E-cigarettes are bad for your health, Steriti said, and when e-cigarettes are flavored, it encourages kids to start smoking. There are more than 8,000 flavors, which are designed to attract young people as they take away the harshness of nicotine, according to Joyce Redford, director of the North Shore/Cape Ann Tobacco Policy Program. 

Convenience store owners, including Bhadresh Patel, of A to Z Convenience on Essex Street, estimated the ban would result in a major loss of business. Patel estimated taking flavored products out of his store will result in a 40 percent loss of profit. 

Patel said flavored tobacco and vaping products account for about 25 percent of his sales, but estimated a larger loss of profit due to a prediction that people will choose not to come into his store to buy only one product when they could instead go to one of the city’s smoke shops. 

“Rent keeps going up,” said Patel. “If we lose business, how can we pay the rent now?” 

Mitesh Patel, owner of Express Checkout on Washington Street, said the ban could put some convenience stores out of business. He estimated his store would see a 30 to 40 percent loss in gross sales. A clerk working at Cal’s News, a Central Avenue convenience store, on Tuesday afternoon told The Item that flavored nicotine and tobacco products account for the majority of the store’s sales. 

With a ban aimed at reducing vaping among kids, Mitesh Patel said convenience stores don’t sell to anyone under 21, and that teens likely get the tobacco and nicotine products from other methods, like friends. 

“I’m sorry. I love some of these guys who run a business in the city,” said Redford. “It’s not about putting them out of business. It’s about (doing) the right thing for public health.” 

Redford said nicotine changes the brain and affects mood and learning. She said JUUL pods, one of the more popular e-cigarette products, has a very high concentration of nicotine, with one pod equal to an entire pack of cigarettes. As a result, there are young kids who are majorly addicted to nicotine. 

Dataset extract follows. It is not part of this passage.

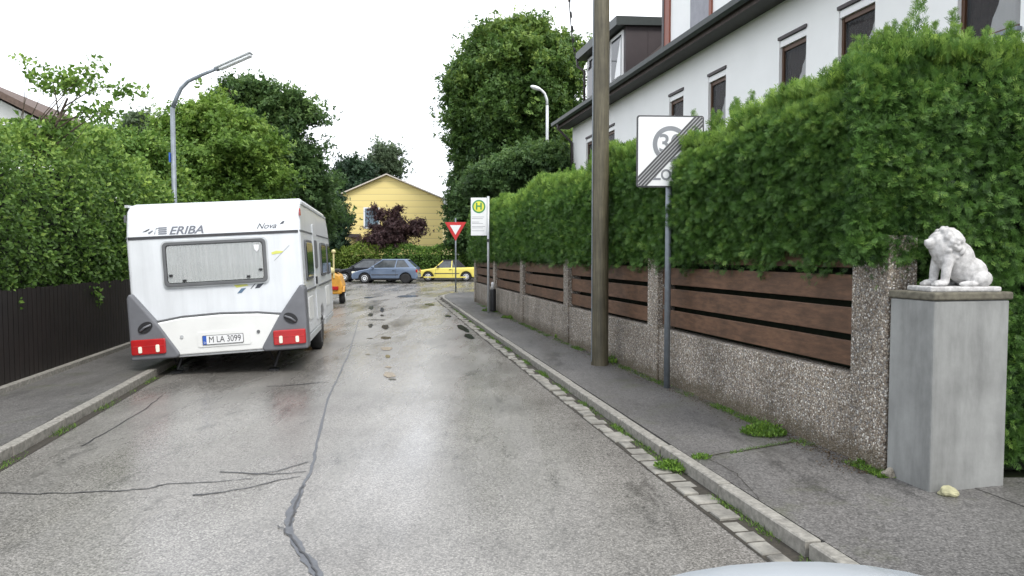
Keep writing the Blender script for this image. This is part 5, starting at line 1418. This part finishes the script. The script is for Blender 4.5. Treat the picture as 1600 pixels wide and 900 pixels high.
car('hatchback', ((601.5 - 800) / F * (Yb + .2), Yb + .8, 0), R(0), 3.95, 1.68, 'bluesilver', 'blue-grey hatchback parked in front of the black car', gp, 'hatch', hub='front')
car('saloon_car', ((572 - 800) / F * 44.2, 45.1, 0), R(0), 4.35, 1.70, 'blackpaint', 'black car partly hidden behind the blue-grey hatchback', gp, 'saloon', glass='car_glass')
car('convertible', ((698 - 800) / F * 45.6, 46.2, 0), R(0), 3.95, 1.66, 'yellowpaint', 'yellow convertible with black soft top parked by the dark hedge', gp, 'cabrio')

# car whose bonnet shows at the bottom edge: it stands right below the camera
fc = empty('foreground_car', (.66, -.385, -.004), 0, 'pale blue car of which only the bonnet tip shows at the lower edge', 'car')
def P3(w, z): return w, z
secs = [(-2.10, .74, .35, .62, 3.2), (-2.0, .80, .30, .80, 3.6), (-1.6, .84, .26, .93, 4), (-.6, .86, .24, .97, 4), (.6, .86, .24, .98, 4), (1.3, .85, .26, .99, 4), (1.55, .83, .28, .985, 3.2), (1.80, .76, .28, .975, 2.1), (1.98, .66, .30, .950, 2.0), (2.08, .60, .32, .90, 2.0), (2.15, .54, .36, .80, 2.0)]
sb = superbody(secs, 40)
o = sb.build('body', M['bonnet'], fc, smooth=True); o.rotation_euler = (0, 0, R(90))
g_ = MB().add([(-.74, .9, .98), (.74, .9, .98), (.60, .1, 1.36), (-.60, .1, 1.36), (-.74, -1.9, .98), (.74, -1.9, .98), (.60, -1.35, 1.36), (-.60, -1.35, 1.36)],
              [(0, 1, 2, 3), (7, 6, 5, 4), (0, 3, 7, 4), (1, 5, 6, 2), (3, 2, 6, 7)]).build('windows', M['car_glass_dark'], fc, bevel=.03)
MB().box(-.62, .62, -1.40, .12, 1.345, 1.40).build('roof', M['bonnet'], fc, bevel=.03)
for y in (1.35, -1.25):
    for s in (-1, 1):
        t_ = MB().lathe([(.17, -.08), (.27, -.095), (.30, -.06), (.30, .06), (.27, .095), (.17, .08)], (0, 0, 0), 0, 26).build('wheel', M['rubber'], fc, smooth=True); t_.location = (s * .80, y, .30)
        MB().lathe([(0, s * .06), (.05, s * .105), (.14, s * .085), (.19, s * .10), (.19, -s * .08), (0, -s * .08)], (0, 0, 0), 0, 22).build('rim', M['hub'], t_, smooth=True)
for s in (-1, 1):
    MB().sphere((s * .55, 2.02, .70), (.17, .10, .08)).build('headlight', M['clear_lens'], fc, smooth=True)
MB().box(-.26, .26, 2.13, 2.16, .42, .53).build('number_plate', M['signwhite'], fc)

# ------------------------------------------------------------------ light
wld = bpy.data.worlds.new('World'); sc.world = wld; wld.use_nodes = True
nt = wld.node_tree; bg = nt.nodes['Background']
sky = nt.nodes.new('ShaderNodeTexSky'); sky.sky_type = 'NISHITA'; sky.sun_disc = False
SE, SR = R(52), R(150)
sky.sun_elevation = SE; sky.sun_rotation = SR; sky.dust_density = 4; sky.air_density = 1
# a high overcast layer veils the blue
tc = nt.nodes.new('ShaderNodeTexCoord'); nz = nt.nodes.new('ShaderNodeTexNoise'); nz.inputs['Scale'].default_value = 1.4; nz.inputs['Detail'].default_value = 5
nt.links.new(tc.outputs['Generated'], nz.inputs['Vector'])
cr = nt.nodes.new('ShaderNodeValToRGB'); cr.color_ramp.elements[0].position = .3; cr.color_ramp.elements[0].color = (.80, .84, .90, 1); cr.color_ramp.elements[1].position = .75; cr.color_ramp.elements[1].color = (1, 1, 1, 1)
nt.links.new(nz.outputs['Fac'], cr.inputs[0])
ml = nt.nodes.new('ShaderNodeMix'); ml.data_type = 'RGBA'; ml.blend_type = 'MULTIPLY'; ml.inputs[0].default_value = 1
ml.inputs[7].default_value = (10.0, 10.1, 10.3, 1); nt.links.new(cr.outputs[0], ml.inputs[6])
mx = nt.nodes.new('ShaderNodeMix'); mx.data_type = 'RGBA'; mx.inputs[0].default_value = .88
nt.links.new(sky.outputs[0], mx.inputs[6]); nt.links.new(ml.outputs[2], mx.inputs[7]); nt.links.new(mx.outputs[2], bg.inputs[0])
bg.inputs[1].default_value = .125
sd = bpy.data.lights.new('sun', 'SUN'); sd.energy = 1.4; sd.angle = R(18); sd.color = (1, .97, .92)
so = bpy.data.objects.new('sun', sd); col.objects.link(so)
az = SR; d = Vector((math.sin(az) * math.cos(SE), math.cos(az) * math.cos(SE), math.sin(SE)))
so.rotation_euler = d.to_track_quat('Z', 'Y').to_euler(); so.location = (0, 0, 30)
sc.view_settings.view_transform = 'Standard'; sc.view_settings.look = 'None'; sc.view_settings.gamma = 1; sc.view_settings.exposure = .8
sc.render.engine = 'CYCLES'; sc.render.filter_size = 1.1
sc.cycles.max_bounces = 5; sc.cycles.diffuse_bounces = 2; sc.cycles.glossy_bounces = 2; sc.cycles.caustics_reflective = False; sc.cycles.caustics_refractive = False; sc.cycles.transparent_max_bounces = 8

“I think the bottom line is it’s a smoking issue,” said Michele Desmarais, the city’s public health director. “It’s an issue that’s harmful to your health and it’s important to the Board of Health to try to protect the health of the residents of Lynn, especially the children of Lynn.” 

Desmarais said the Oct. 1 implementation will allow store owners sufficient time to sell off the product they currently have before the ban goes into effect.